The potential for lasting psychological and emotional damage is
very real.
“There is an inherent risk in un-choreographed sex scenes; a risk of
trauma, and a risk of sexual harassment,” O’Brien says. “Any scenes involving fights
or stunts are discussed in advance and mapped out to avoid anyone sustaining
injury…It could be argued the emotional and physiological injury sustained in a
poorly directed sex scene could have much longer-lasting implications, and
cause much more hurt, than any physical injury.”
Bernardo Bertolucci’s 1972 film Last Tango in Paris came under renewed scrutiny with the #MeToo movement in 2016. In one
scene, Marlon Brando’s character, Paul, rapes actress Maria Schneider’s
character, Jeanne, using a stick of butter as lubricant. Schneider said the
scene wasn’t in the original script and Brando and Bertolucci told her about it
just before they began filming.
Bertolucci said: “I wanted her reaction as a girl, not as an
actress. I wanted her to react humiliated.”
“Even though what Marlon was doing wasn’t real, I was crying real tears….I
felt a little raped, both by Marlon and by Bertolucci,” Schneider, who
spent years battling addiction and attempted suicide several times, said. She
never acted nude again.
Angela Sithole, who stars in DIFF’s
opening night film, Knuckle City participated
in Lush’s workshop, together with Thembikile Komani, who plays Duke in the
film.
Sithole, who believes intimacy coordination should have
happened years ago, said: “I have had experiences where I was told at the last
minute that this is a sex scene and so go and figure yourselves out…
“I learnt so much from that workshop,” she said, “learned that
there is so much that needs to be taken into consideration before an intimate
scene happens. There needs to be rehearsals before an intimate scene, just like
there are rehearsals before a fight scene.
Before a fight scene, there is always a build-up, there is always a
rehearsal, there is always a demonstration, there are steps that take place
before you do a fight scene. In exactly the same way, there should be steps
that you take before you do an intimate scene.”

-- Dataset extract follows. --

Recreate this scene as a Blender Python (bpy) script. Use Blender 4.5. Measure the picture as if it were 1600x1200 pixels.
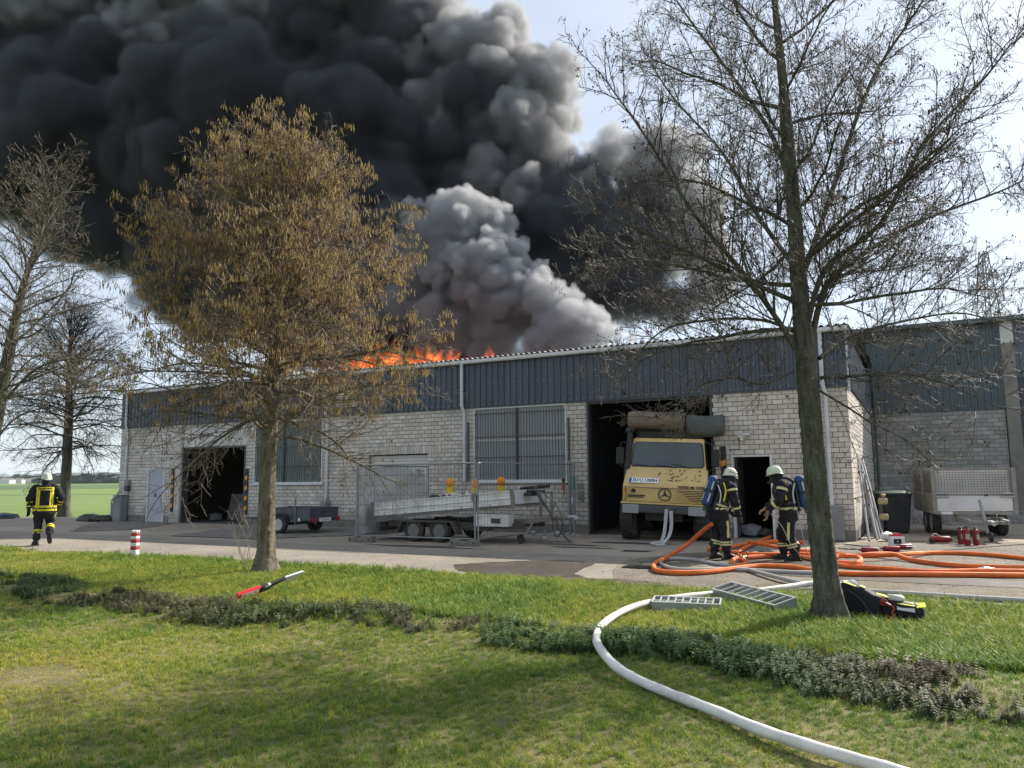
import bpy, bmesh, math, random
import numpy as np
from mathutils import Vector, Matrix, Euler

R = math.radians
scene = bpy.context.scene
for _o in list(bpy.data.objects):
    bpy.data.objects.remove(_o)
COL = scene.collection
random.seed(7)
rng = np.random.default_rng(11)

# ------------------------------------------------------------------ camera
CAM_H = 1.6
cam_d = bpy.data.cameras.new('camera')
cam = bpy.data.objects.new('camera', cam_d)
COL.objects.link(cam)
cam_d.sensor_width = 36.0
cam_d.lens = 36.0 * 1193.0 / 1600.0
cam_d.clip_start = 0.05
cam_d.clip_end = 6000.0
cam.location = (0, 0, CAM_H)
CAM_PITCH, CAM_ROLL = R(6.97), R(-0.56)
cam.rotation_mode = 'QUATERNION'
cam.rotation_quaternion = (Matrix.Rotation(R(90) + CAM_PITCH, 3, 'X') @ Matrix.Rotation(CAM_ROLL, 3, 'Z')).to_quaternion()
scene.camera = cam

# ------------------------------------------------------------------ light
SUN_DIR = Vector((0.80, 0.60, 0.0)).normalized()      # towards the sun, on plan
SUN_EL = R(36)
sun_d = bpy.data.lights.new('sun', 'SUN')
sun = bpy.data.objects.new('sun', sun_d)
COL.objects.link(sun)
sun_d.energy = 4.6
sun_d.angle = R(0.53)
sun_d.color = (1.0, 0.93, 0.82)
_to = Vector((SUN_DIR.x * math.cos(SUN_EL), SUN_DIR.y * math.cos(SUN_EL), math.sin(SUN_EL)))
sun.rotation_mode = 'QUATERNION'
sun.rotation_quaternion = _to.to_track_quat('Z', 'Y')
sun.location = (30, 30, 40)

world = bpy.data.worlds.new('World')
scene.world = world
world.use_nodes = True
_n, _l = world.node_tree.nodes, world.node_tree.links
_n.clear()
_out = _n.new('ShaderNodeOutputWorld')
_bg = _n.new('ShaderNodeBackground')
_sky = _n.new('ShaderNodeTexSky')
_sky.sky_type = 'NISHITA'
_sky.sun_disc = False
_sky.sun_elevation = SUN_EL
_sky.sun_rotation = math.atan2(SUN_DIR.x, SUN_DIR.y)
_sky.altitude = 100
_sky.air_density = 1.0
_sky.dust_density = 1.0
_sky.ozone_density = 1.0
# thin high cloud: noise on the view direction mixes a pale veil into the sky
_tc = _n.new('ShaderNodeTexCoord')
_mp = _n.new('ShaderNodeMapping')
_mp.inputs['Scale'].default_value = (1.6, 1.6, 3.2)
_nz = _n.new('ShaderNodeTexNoise')
_nz.inputs['Scale'].default_value = 1.5
_nz.inputs['Detail'].default_value = 6
_nz.inputs['Roughness'].default_value = 0.55
_rp = _n.new('ShaderNodeValToRGB')
_rp.color_ramp.elements[0].position = 0.30
_rp.color_ramp.elements[0].color = (0.45, 0.45, 0.45, 1)
_rp.color_ramp.elements[1].position = 0.70
_rp.color_ramp.elements[1].color = (0.88, 0.88, 0.88, 1)
_mx = _n.new('ShaderNodeMixRGB')
_mx.inputs['Color2'].default_value = (5.4, 6.0, 6.9, 1)
_l.new(_tc.outputs['Generated'], _mp.inputs['Vector'])
_l.new(_mp.outputs['Vector'], _nz.inputs['Vector'])
_l.new(_nz.outputs['Fac'], _rp.inputs['Fac'])
_l.new(_rp.outputs['Color'], _mx.inputs['Fac'])
_l.new(_sky.outputs['Color'], _mx.inputs['Color1'])
_l.new(_mx.outputs['Color'], _bg.inputs['Color'])
_bg.inputs['Strength'].default_value = 0.084
_l.new(_bg.outputs['Background'], _out.inputs['Surface'])

vs = scene.view_settings
vs.view_transform = 'Standard'
vs.look = 'None'
vs.exposure = 0.9
vs.gamma = 1.0
vs.use_curve_mapping = False

cy = scene.cycles
cy.max_bounces = 8
cy.diffuse_bounces = 3
cy.glossy_bounces = 3
cy.transmission_bounces = 4
cy.transparent_max_bounces = 96
cy.volume_bounces = 3
cy.volume_step_rate = 1.0
cy.volume_max_steps = 1024
cy.use_denoising = True
cy.use_adaptive_sampling = True
cy.adaptive_threshold = 0.02

# ------------------------------------------------------------------ frames of reference
# the yard is laid out along the long front wall: u along it, v into it, z up
FA = Vector((-15.967, 31.192, 0.0))
FANG = R(-27.62)
EU = Vector((math.cos(FANG), math.sin(FANG), 0))
EV = Vector((-math.sin(FANG), math.cos(FANG), 0))
def W(u, v, z=0.0):
    return FA + EU * u + EV * v + Vector((0, 0, z))
def UV(p):
    q = Vector((p[0], p[1], 0)) - FA
    return q.dot(EU), q.dot(EV)

def cam_at(px, py, Y):
    """a point seen at photo pixel (px,py) that stands at distance Y: only a way of reading positions off the photograph"""
    f = 1193.0
    X_, Y_ = px - 800.0, py - 600.0
    c, s_ = math.cos(CAM_ROLL), math.sin(CAM_ROLL)
    X_, Y_ = c*X_ + s_*Y_, -s_*X_ + c*Y_
    u_ = -Y_
    d = Vector((X_, f*math.cos(CAM_PITCH) - u_*math.sin(CAM_PITCH), f*math.sin(CAM_PITCH) + u_*math.cos(CAM_PITCH)))
    return Vector((0, 0, CAM_H)) + d * (Y / d.y)

# ------------------------------------------------------------------ naming helpers
def tag(o, label=None, cat=None, group=None, kind=None):
    if label: o['label'] = label
    if cat: o['category'] = cat
    if group: o['group'] = group
    if kind: o['kind'] = kind
    return o

def empty(name, loc=(0, 0, 0), rz=0.0, label=None, cat=None, group=None, kind=None):
    o = bpy.data.objects.new(name, None)
    o.empty_display_size = 0.2
    COL.objects.link(o)
    o.location = loc
    o.rotation_euler = (0, 0, rz)
    return tag(o, label, cat, group, kind)

def copy_tree(o, parent=None):
    c = o.copy()
    COL.objects.link(c)
    c.parent = parent
    for ch in [x for x in COL.objects if x.parent == o]:
        copy_tree(ch, c)
    return c

def link(name, me, parent=None, loc=None, rot=None):
    o = bpy.data.objects.new(name, me)
    COL.objects.link(o)
    if parent is not None: o.parent = parent
    if loc is not None: o.location = loc
    if rot is not None: o.rotation_euler = rot
    return o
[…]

Actress Terry Pheto said: “The worst
thing that one can do, especially for a young actor – or for any actor – is to
just walk into the scene… you can’t just do your own thing.” An actor must be
adequately prepared and know where the camera is going to be and what the
camera angles are, “otherwise you are playing with emotions.”
Norman Maake, director of the film Love Lives Here, which contains several sex scenes, said he would
“embrace” the idea of intimacy coordinators in South Africa. Maake is very
conscious of protecting his actors. He does not allow crew to socialise with
actors on his set. “Some crew come from undisciplined sets and they bring bad
habits with them,” he said.
“For me preparation is everything. The actor first gets to
read the script and understand what the role of the character is demanding from
them and to question if that is something that they want to do… The idea is
always for us to reach our story goals. So that conversation in the
beginning is very important, because it tests the comfort of an actor; what
they have done before, what they are willing to do, what they are not willing
to do…I always insist that the two people who are going to do the sex scene
also form their own boundaries.
“In Love Lives Here,
that is how it was done. So that by the time you see it on screen, it looks like
the ideas we talked about. And I feel that why it also looks great is because
the actors were in control.”
Blecher will be joining forces with Kate Lush, who is
relocating to South Africa, to offer intimacy coordination in South Africa.